According to a report in India West, Rohit Parikh, Professor of Computer and Information Science at the college, had posed a question asking if the Hispanics are desirable migrants in the United States. Though he wrote on Jul. 9, the post came to the notice of the students this month sparking outrage.

Latino student organizations at Brooklyn College, who have 22 percent Hispanic students with them, gathered on Oct.23 to protest the insensitive remark made by Parikh. The students also demanded sensitivity training for all faculty in the college, reported Pix11 News.

The news station quoted a student activist Carlos Jesus Calzadilla-Palacio as saying, “This professor posted publicly that he believes that the Latinx community is not a population that America needs…” adding further “That we’re undesirable that we’re dropouts and we say no to that.”

In his Facebook post, he wrote, “Hispanics are GOOD people, gentle and nice and not at all criminal. But are they really the population which America needs for the rest of this century when more and more education is required?”

He compared the relatively higher number of Mexican people (11 million) in the U.S. with a comparatively lower number of Indian-Americans (3 million) and said that Indians are far ahead of Hispanics in terms of education.

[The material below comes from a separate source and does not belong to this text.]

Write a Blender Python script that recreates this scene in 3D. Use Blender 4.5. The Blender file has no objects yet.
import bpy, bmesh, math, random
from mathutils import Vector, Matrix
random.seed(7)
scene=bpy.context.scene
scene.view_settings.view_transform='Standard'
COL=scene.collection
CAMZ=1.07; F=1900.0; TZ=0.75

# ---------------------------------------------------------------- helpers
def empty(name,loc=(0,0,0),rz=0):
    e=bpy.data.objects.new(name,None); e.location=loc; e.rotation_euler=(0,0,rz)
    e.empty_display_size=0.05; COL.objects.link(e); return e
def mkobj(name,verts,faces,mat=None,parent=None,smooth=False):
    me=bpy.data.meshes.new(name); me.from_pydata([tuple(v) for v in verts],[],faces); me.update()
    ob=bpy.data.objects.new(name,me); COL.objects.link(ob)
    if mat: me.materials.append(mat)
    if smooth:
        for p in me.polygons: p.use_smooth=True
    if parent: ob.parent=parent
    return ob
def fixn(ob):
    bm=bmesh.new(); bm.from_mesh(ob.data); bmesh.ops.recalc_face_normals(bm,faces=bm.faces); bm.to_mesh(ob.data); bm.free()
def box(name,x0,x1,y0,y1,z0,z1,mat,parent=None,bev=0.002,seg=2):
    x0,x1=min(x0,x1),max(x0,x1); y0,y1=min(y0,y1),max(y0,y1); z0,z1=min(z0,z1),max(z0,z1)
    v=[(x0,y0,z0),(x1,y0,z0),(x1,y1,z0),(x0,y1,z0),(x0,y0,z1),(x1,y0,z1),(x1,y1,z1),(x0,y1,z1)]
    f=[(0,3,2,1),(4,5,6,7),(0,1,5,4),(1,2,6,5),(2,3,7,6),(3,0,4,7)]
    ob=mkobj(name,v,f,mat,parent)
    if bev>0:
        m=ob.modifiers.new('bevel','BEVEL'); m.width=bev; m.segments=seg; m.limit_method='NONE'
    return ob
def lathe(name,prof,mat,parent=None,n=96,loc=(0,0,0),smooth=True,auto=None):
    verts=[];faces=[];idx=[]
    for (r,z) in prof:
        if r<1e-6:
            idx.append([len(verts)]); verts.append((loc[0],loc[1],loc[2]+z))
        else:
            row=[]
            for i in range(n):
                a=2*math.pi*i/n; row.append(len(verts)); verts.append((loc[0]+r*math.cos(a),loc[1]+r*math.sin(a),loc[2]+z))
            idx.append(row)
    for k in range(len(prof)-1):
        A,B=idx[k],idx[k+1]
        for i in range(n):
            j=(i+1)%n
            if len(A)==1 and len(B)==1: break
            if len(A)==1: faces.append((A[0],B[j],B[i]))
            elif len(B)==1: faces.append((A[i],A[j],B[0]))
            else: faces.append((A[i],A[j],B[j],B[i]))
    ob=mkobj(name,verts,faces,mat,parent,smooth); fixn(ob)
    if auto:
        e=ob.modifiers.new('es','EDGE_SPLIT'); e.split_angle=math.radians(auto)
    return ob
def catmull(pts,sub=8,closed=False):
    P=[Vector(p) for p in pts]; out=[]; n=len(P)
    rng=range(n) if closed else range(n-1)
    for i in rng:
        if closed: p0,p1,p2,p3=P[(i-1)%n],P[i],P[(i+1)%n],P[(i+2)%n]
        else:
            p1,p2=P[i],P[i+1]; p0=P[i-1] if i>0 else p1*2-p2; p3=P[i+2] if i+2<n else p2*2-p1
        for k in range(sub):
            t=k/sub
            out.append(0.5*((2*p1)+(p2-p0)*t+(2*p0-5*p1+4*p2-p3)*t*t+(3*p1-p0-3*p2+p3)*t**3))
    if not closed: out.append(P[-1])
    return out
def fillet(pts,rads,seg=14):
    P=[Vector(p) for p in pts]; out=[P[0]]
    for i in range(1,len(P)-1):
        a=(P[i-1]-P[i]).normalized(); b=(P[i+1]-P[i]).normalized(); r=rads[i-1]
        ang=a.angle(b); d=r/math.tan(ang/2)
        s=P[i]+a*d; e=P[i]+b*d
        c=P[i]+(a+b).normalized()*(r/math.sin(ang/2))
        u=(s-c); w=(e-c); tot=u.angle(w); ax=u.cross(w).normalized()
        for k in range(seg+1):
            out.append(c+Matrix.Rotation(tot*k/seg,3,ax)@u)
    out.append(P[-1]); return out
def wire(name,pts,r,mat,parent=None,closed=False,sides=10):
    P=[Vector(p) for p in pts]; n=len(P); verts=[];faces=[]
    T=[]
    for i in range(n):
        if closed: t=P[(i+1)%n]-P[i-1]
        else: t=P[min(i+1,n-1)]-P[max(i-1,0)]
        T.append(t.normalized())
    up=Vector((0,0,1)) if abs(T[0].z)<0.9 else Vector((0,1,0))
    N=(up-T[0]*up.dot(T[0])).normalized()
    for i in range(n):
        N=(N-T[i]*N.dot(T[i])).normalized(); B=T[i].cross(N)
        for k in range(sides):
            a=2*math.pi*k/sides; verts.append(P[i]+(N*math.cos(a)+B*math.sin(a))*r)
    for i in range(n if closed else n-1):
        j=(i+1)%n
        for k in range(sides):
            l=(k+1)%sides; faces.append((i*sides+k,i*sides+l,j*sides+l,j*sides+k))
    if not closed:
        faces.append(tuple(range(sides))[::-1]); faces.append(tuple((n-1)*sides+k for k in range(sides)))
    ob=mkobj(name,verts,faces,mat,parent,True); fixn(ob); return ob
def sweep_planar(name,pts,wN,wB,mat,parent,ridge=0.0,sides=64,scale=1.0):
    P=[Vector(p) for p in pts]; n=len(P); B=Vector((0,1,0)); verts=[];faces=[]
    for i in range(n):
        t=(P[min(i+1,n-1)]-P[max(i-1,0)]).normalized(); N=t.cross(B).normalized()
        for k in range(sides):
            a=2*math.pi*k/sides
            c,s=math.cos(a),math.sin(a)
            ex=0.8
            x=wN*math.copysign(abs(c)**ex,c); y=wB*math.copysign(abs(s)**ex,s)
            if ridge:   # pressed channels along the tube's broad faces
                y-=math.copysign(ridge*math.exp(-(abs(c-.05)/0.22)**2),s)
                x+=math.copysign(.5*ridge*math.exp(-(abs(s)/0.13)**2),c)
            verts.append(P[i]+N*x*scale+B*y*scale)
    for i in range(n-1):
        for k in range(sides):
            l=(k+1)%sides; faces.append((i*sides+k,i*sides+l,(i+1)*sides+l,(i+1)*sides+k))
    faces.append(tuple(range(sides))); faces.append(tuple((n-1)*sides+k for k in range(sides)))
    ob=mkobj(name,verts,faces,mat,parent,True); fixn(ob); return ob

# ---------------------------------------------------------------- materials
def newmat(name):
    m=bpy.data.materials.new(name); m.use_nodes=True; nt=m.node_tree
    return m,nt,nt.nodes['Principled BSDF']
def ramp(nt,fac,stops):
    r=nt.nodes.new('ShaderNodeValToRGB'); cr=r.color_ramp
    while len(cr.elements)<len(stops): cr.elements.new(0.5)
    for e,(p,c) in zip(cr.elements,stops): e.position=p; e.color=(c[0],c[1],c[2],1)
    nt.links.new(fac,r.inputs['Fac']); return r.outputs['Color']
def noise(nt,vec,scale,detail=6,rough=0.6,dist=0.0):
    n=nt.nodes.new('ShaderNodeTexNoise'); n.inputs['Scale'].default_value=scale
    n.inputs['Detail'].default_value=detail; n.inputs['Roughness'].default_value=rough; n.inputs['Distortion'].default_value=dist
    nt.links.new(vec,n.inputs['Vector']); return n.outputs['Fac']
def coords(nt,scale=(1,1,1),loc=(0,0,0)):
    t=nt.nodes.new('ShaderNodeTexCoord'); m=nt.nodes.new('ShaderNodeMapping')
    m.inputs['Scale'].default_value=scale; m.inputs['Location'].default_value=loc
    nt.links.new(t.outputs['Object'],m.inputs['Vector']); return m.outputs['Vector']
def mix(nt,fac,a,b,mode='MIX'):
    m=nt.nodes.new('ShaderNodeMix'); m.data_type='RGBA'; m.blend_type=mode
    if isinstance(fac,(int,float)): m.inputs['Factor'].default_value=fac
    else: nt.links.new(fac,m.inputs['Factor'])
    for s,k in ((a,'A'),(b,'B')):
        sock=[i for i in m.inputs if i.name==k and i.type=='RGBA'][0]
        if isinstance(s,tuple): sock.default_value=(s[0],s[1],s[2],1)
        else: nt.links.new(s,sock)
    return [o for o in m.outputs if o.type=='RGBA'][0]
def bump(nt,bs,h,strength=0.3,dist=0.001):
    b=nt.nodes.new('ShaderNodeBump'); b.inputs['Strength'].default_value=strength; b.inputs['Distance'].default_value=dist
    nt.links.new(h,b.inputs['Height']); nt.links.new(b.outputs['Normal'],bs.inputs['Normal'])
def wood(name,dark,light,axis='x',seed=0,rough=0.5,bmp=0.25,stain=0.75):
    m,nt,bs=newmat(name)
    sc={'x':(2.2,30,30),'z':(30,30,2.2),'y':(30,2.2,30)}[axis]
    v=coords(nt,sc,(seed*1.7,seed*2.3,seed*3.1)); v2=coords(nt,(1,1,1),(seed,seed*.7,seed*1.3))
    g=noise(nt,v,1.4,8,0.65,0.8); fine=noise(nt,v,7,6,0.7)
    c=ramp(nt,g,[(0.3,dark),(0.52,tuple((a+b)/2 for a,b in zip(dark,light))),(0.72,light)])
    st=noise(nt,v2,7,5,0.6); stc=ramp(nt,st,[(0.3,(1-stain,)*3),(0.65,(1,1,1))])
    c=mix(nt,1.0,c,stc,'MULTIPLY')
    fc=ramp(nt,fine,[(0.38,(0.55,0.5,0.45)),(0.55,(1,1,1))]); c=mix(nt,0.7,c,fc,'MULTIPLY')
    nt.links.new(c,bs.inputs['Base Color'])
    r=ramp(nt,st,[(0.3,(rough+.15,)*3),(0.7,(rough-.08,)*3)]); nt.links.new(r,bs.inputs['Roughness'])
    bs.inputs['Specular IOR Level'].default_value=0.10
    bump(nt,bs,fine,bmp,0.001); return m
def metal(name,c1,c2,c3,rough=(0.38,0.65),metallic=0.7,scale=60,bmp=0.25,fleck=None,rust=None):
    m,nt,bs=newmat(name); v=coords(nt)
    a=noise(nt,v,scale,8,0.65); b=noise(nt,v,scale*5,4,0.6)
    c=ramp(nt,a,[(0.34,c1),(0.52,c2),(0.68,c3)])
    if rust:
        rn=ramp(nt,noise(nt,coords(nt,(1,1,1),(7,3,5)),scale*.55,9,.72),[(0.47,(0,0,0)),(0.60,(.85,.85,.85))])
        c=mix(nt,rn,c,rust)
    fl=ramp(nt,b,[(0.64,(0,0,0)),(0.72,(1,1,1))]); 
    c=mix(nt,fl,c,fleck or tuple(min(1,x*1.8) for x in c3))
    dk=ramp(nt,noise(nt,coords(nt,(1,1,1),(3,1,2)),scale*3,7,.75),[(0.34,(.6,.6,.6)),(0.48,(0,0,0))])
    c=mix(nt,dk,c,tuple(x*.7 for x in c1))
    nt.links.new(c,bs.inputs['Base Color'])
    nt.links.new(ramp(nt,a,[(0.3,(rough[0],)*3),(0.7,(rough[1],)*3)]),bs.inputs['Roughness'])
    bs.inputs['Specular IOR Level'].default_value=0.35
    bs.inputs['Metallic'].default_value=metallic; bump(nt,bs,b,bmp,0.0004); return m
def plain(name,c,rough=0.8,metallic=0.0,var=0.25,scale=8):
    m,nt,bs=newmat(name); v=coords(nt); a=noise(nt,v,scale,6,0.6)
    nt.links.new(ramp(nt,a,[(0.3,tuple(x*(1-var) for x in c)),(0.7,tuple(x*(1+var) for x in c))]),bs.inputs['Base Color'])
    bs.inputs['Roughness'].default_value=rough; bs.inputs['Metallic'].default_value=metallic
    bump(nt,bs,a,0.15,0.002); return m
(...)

“Indian Americans have the highest rate of going to college. It is 70%, two and a half times as high as the general population. By contrast, Hispanics have the highest rate of dropping out of school,” Parikh wrote in his post.

The Indian American professor also wrote that immigration has been good for America but “I hope someone will explain to me why Mexico is getting lion’s share.” He also suggested that illegal immigrants should be deported to their country.

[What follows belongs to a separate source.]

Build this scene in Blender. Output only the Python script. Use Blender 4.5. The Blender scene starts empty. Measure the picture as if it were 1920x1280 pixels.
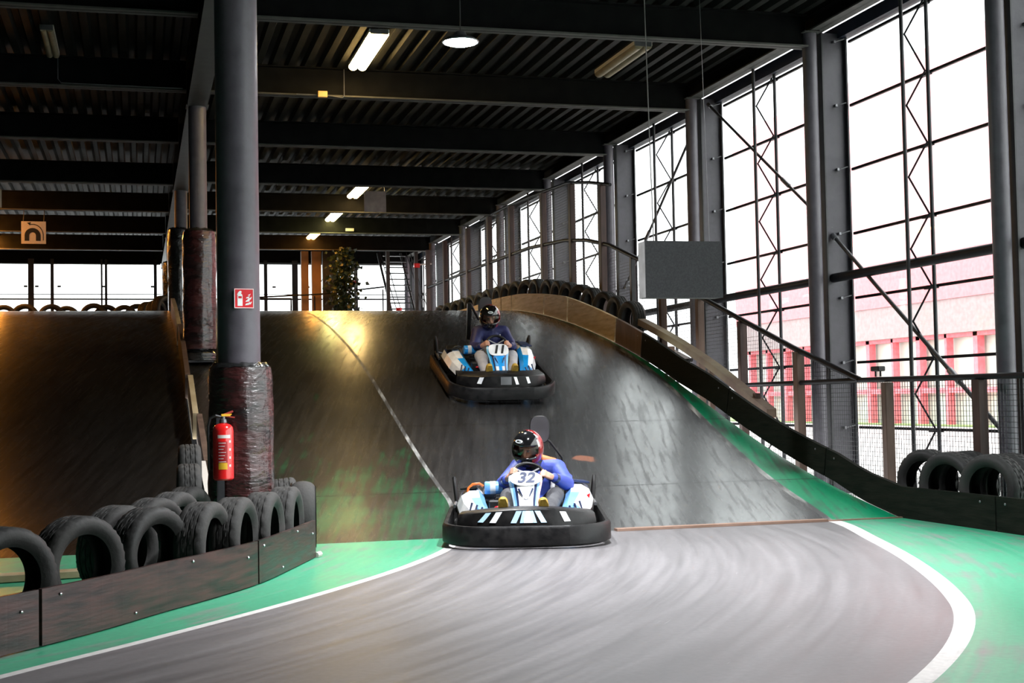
import bpy, bmesh, math, random
from mathutils import Vector, Matrix, Euler
random.seed(7)
S = bpy.context.scene
COL = S.collection
PI = math.pi
R = math.radians

# ------------------------------------------------------------------ camera, sky, exposure
# world axes: X across the hall (right), Y down the hall, Z up, metres
cam = bpy.data.cameras.new('camera')
cam.sensor_width = 36.0
cam.lens = 36.0 * 2590.26 / 1920.0
cam.clip_end = 400
cam_ob = bpy.data.objects.new('camera', cam)
COL.objects.link(cam_ob)
yaw, pitch, roll = .264702, .0421513, .0187186
fw = Vector((math.sin(yaw) * math.cos(pitch), math.cos(yaw) * math.cos(pitch), math.sin(pitch)))
rt = Vector((math.cos(yaw), -math.sin(yaw), 0))
dn = fw.cross(rt)
r2 = rt * math.cos(roll) + dn * math.sin(roll)
d2 = dn * math.cos(roll) - rt * math.sin(roll)
cm = Matrix.Identity(4)
for i_ in range(3):
    cm[i_][0], cm[i_][1], cm[i_][2] = r2[i_], -d2[i_], -fw[i_]
cm[2][3] = 1.2
cam_ob.matrix_world = cm
S.camera = cam_ob

S.view_settings.view_transform = 'Standard'
S.view_settings.look = 'None'
S.view_settings.gamma = 1.0
S.view_settings.use_curve_mapping = False
S.view_settings.exposure = 2.3

W = bpy.data.worlds.new('overcast_sky')
S.world = W
W.use_nodes = True
W.node_tree.nodes['Background'].inputs[0].default_value = (.96, .98, 1, 1)
W.node_tree.nodes['Background'].inputs[1].default_value = 1.0
S.cycles.max_bounces = 8
S.cycles.transparent_max_bounces = 24

# ------------------------------------------------------------------ materials
MATS = {}
def nodes_of(name):
    m = bpy.data.materials.new(name)
    m.use_nodes = True
    nt = m.node_tree
    return m, nt, nt.nodes['Principled BSDF']

def mat(name, c1, c2=None, rough=.5, rough2=None, scale=6., stretch=(1, 1, 1), metal=0., bump=0., bscale=None,
        detail=6., lo=.35, hi=.65, emit=None, estr=0., coat=0., spec=.5):
    if name in MATS:
        return MATS[name]
    m, nt, b = nodes_of(name)
    b.inputs['Metallic'].default_value = metal
    b.inputs['Roughness'].default_value = rough
    b.inputs['Coat Weight'].default_value = coat
    b.inputs['Specular IOR Level'].default_value = spec
    b.inputs['Base Color'].default_value = (*c1, 1)
    if emit:
        b.inputs['Emission Color'].default_value = (*emit, 1)
        b.inputs['Emission Strength'].default_value = estr
    c2 = c2 or tuple(min(1, v * 1.35 + .004) for v in c1)
    tc = nt.nodes.new('ShaderNodeTexCoord')
    mp = nt.nodes.new('ShaderNodeMapping')
    mp.inputs['Scale'].default_value = stretch
    nt.links.new(tc.outputs['Object'], mp.inputs[0])
    nz = nt.nodes.new('ShaderNodeTexNoise')
    nz.inputs['Scale'].default_value = scale
    nz.inputs['Detail'].default_value = detail
    nt.links.new(mp.outputs[0], nz.inputs['Vector'])
    rp = nt.nodes.new('ShaderNodeMapRange')
    rp.inputs[1].default_value = lo
    rp.inputs[2].default_value = hi
    nt.links.new(nz.outputs['Fac'], rp.inputs[0])
    mx = nt.nodes.new('ShaderNodeMix')
    mx.data_type = 'RGBA'
    mx.inputs[6].default_value = (*c1, 1)
    mx.inputs[7].default_value = (*c2, 1)
    nt.links.new(rp.outputs[0], mx.inputs[0])
    nt.links.new(mx.outputs[2], b.inputs['Base Color'])
    if rough2 is not None:
        mr = nt.nodes.new('ShaderNodeMapRange')
        mr.inputs[3].default_value = rough
        mr.inputs[4].default_value = rough2
        nt.links.new(rp.outputs[0], mr.inputs[0])
        nt.links.new(mr.outputs[0], b.inputs['Roughness'])
    if bump:
        n2 = nt.nodes.new('ShaderNodeTexNoise')
        n2.inputs['Scale'].default_value = bscale or scale * 3
        n2.inputs['Detail'].default_value = 5
        nt.links.new(mp.outputs[0], n2.inputs['Vector'])
        bp = nt.nodes.new('ShaderNodeBump')
        bp.inputs['Strength'].default_value = bump
        bp.inputs['Distance'].default_value = .02
        nt.links.new(n2.outputs['Fac'], bp.inputs['Height'])
        nt.links.new(bp.outputs[0], b.inputs['Normal'])
    MATS[name] = m
    return m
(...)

When the station asked Parikh if he is saying that the Hispanic immigrants are not as smart as the Indian immigrants in the United States, he replied, “That’s hard to say.”

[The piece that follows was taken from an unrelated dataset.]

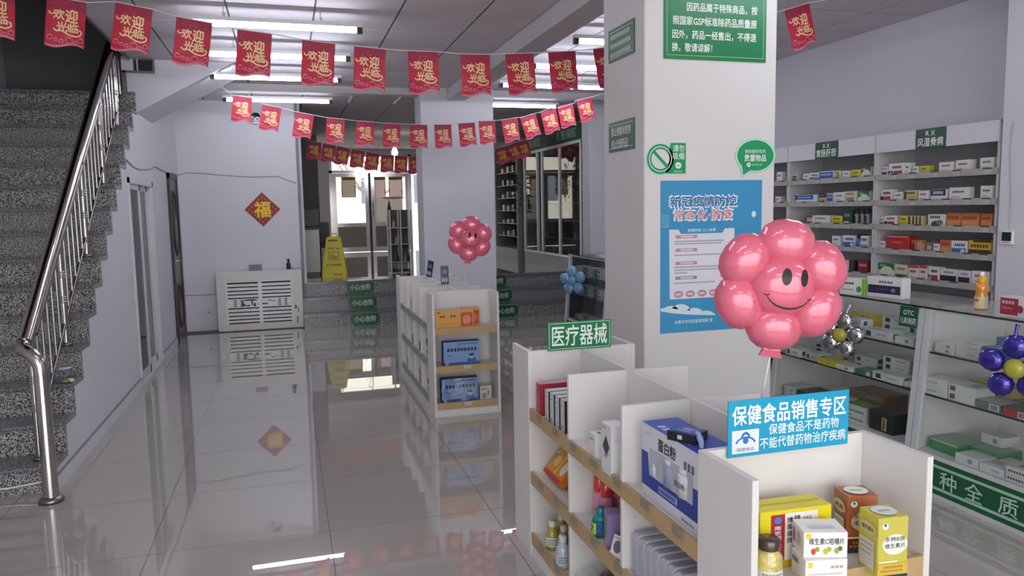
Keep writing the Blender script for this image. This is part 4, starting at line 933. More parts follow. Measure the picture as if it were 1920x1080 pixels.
MB().lathe([(0.0165, 0.078), (0.017, 0.08), (0.0155, 0.102), (0.013, 0.105)], TEAL, 14).build('cap', t)
b = MB(); pts = [(0.0270*math.cos(a)*1.2, 0.0187*math.sin(a)*1.3) for a in [PI*0.55+PI*0.9*k/12 for k in range(13)]]
for k in range(12):
    (a, c), (d, e) = pts[k], pts[k+1]
    b.quad((a, c, 0.012), (a, c, 0.052), (d, e, 0.052), (d, e, 0.012), ink('a8cf2a') if k < 9 else ink('2f4d9c'))
b.rect((-0.0328, 0, 0), -Y, Z, -0.010, 0.022, 0.004, 0.028, ink('2c5f3c')); b.rect((-0.0328, 0, 0), -Y, Z, -0.006, 0.033, 0.008, 0.043, ink('2c5f3c')); b.build('label', t)
o = pack('medicine_box', (0.055, 0.12, 0.125), '8a76a6', [('F','r',0.0,0.0,0.45,1,'b9a9bb'), ('F','b',0.1,0.1,0.35,0.9,'6d5c84',2), ('F','r',0.5,0.05,0.95,0.35,'d9d3d6'), ('T','r',0,0,1,1,'9d8bb5'), ('L','r',0,0,1,0.4,'b9a23c')], (1.055, 2.285, Z2), R90-0.25); tag(o, 'purple medicine box against the divider on the near island second shelf', 'box')
o = pack('medicine_box', (0.06, 0.09, 0.115), '6b2730', [('F','b',0.2,0.7,0.8,0.8,'b98a8c',4)], (1.14, 2.20, Z2), R90); tag(o, 'dark maroon box at the back of the near island second shelf', 'box')
o = pack('care_card', (0.075, 0.01, 0.07), 'dedcdc', [('F','e',0.4,0.5,0.25,0.3,'6a6468'), ('F','b',0.1,0.85,0.6,0.92,'8a868a',5)], (0.995, 2.20, Z2+0.002), R90+0.3, 0.0, rx=-0.35); tag(o, 'white printed card leaning near the front of the near island second shelf', 'card')
# second shelf, nearest bay: row of rounded white packs
def rounded(w, hh, r, n=5):
    p = []
    for cx_, cz_, a0 in ((w/2-r, hh-r, 0), (-w/2+r, hh-r, PI/2), (-w/2+r, r, PI), (w/2-r, r, 1.5*PI)):
        for k in range(n): a = a0+PI/2*k/(n-1); p.append((cx_+r*math.cos(a), 0.0, cz_+r*math.sin(a)))
    return p
TINW, TING = mat('pack_white', 'd9d6d9', 0.3), mat('pack_side', 'aeb2c2', 0.35)
for k in range(7):
    y = 2.055-0.045*k
    t = tag(empty('napkin_pack', (1.055, y, Z2), (-0.10, 0, 0)), 'rounded white soft pack, %s from the far end of the row, near island shelf' % ORD[k], 'pack', 'rounded white packs in a row')
    b = MB(); P = rounded(0.125, 0.142, 0.018); b.extrude([(x, -0.014, z) for x, _, z in P], (0, 0.03, 0), TING); b.add([(x*0.94, -0.0146, 0.004+z*0.95) for x, _, z in P], [tuple(range(len(P)))], TINW); b.add([(x*0.94, 0.0166, 0.004+z*0.95) for x, _, z in P], [tuple(range(len(P)-1, -1, -1))], TINW); b.build('body', t)
    b = MB(); O = (0, -0.0148, 0); b.disc(O, X, Z, -0.02, 0.075, 0.02, 0.026, ink('8c3550'), 16); b.disc(O, X, Z, 0.01, 0.055, 0.018, 0.012, ink('55454d'), 14); b.rect(O, X, Z, 0.02, 0.015, 0.05, 0.075, ink('b13a5e')); b.bars(O, X, Z, -0.05, 0.115, -0.035, 0.13, ink('55505a'), 2); b.build('print', t)
o = pack('medicine_box', (0.07, 0.05, 0.075), 'cfcfd3', [('F','b',0.15,0.7,0.8,0.8,'6a6c74',5), ('F','b',0.15,0.4,0.8,0.48,'9a9ca4',6), ('F','r',0.1,0.1,0.4,0.3,'55575e')], (1.005, 1.735, Z2), R90); tag(o, 'small grey-white box in front of the rounded packs on the near island second shelf', 'box')
# bottom shelf, far bay: yellow oil bottles and clear bottles
OILB = mat('yellow_oil', 'a8983c', 0.1, coat=0.8, vary=0.08); CLR = mat('clear_bottle', 'b4bcc2', 0.08, coat=0.8); CAPY = mat('cream_cap', 'ddd6bf', 0.3)
for k, (x, y) in enumerate(((1.015, 2.905), (1.045, 2.845), (1.075, 2.955), (1.105, 2.89), (1.135, 2.83))):
    bottle('oil_bottle', (x, y, Z1), 1.0, OILB, CAPY, LABW, 'small yellow oil bottle, cream cap, %s from the edge, near island bottom shelf' % ORD[k], 'yellow oil bottles')
for k, (x, y) in enumerate(((1.0, 2.735), (1.045, 2.665))):
    bottle('alcohol_bottle', (x, y, Z1), 1.08, CLR, mat('clear_cap', 'c9cfd4', 0.2), mat('silver_label', 'c2c8cd', 0.4), 'clear bottle with a pale label, %s, near island bottom shelf' % ['at the shelf edge', 'set further back'][k], 'clear bottles')
o = crumple(0.062, (0.9, 1.2, 0.7), PLASTIC, 21, 3, 0.5).build('plastic_bag', None, (1.02, 2.50, Z1)); tag(o, 'clear plastic bag on the near island bottom shelf', 'bag')
o = crumple(0.07, (0.9, 1.1, 0.9), mat('dark_print_film', '6e5b60', 0.3, vary=0.7, scale=25), 5, 3, 0.5).build('soft_pack', None, (1.06, 2.365, Z1)); tag(o, 'crumpled dark printed pack on the near island bottom shelf', 'pack')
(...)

He said that may be the words used in the post are strong but terms the post as his right of expression.

“I think that while they have a right to march they should also accept my right to express my opinion,” he said, as per the report.

Earlier this year, Dr. Ravindra Nanda, a retired Indian American professor of Orthodontics at the University of Connecticut, faced multiple allegations of wrongdoing and racial discrimination.

1 Comment

  1. Dr. C. J. Singh

    October 27, 2018 at 3:37 am

    The history of Indian-American immigration to America is very different from the Hispanic immigration. The first Indian immigrants were the Sikhs beginning in the early 1900s. After Asian-exclusion Act of 1924, new immigration from India was minimal until the the 1950s when by persistent efforts of J J Singh and Dalip Singh Saund, limited Indian immigration was allowed. Large-number immigration from India to America began in 1965. This was based on merit, a crucial requirement. Lots of MDs, PhDs, Engineers, and others with advanced degrees were admitted as immigrants. Highly selective group. Not surprising that their children and grandchildren also achieved advance degrees.

    Hispanic immigration has a very different history. First of all, states like Texas, Arizona, California were under the control of Hispanics and Native Tribes in the eighteenth- and early nineteenth-century. Dispossessed Hispanics were demoralized uplifted by Caesar Chavez’s leadership in the middle of the twentieth century. In light of all of this, it is UNFAIR to compare the highly selective Indian-American immigrants with Hispanics. Not only the latter come with limited knowledge of English, but also arrive here because of economic necessity.

    Professor Parikh owes an apology to the protesting Hispanic students.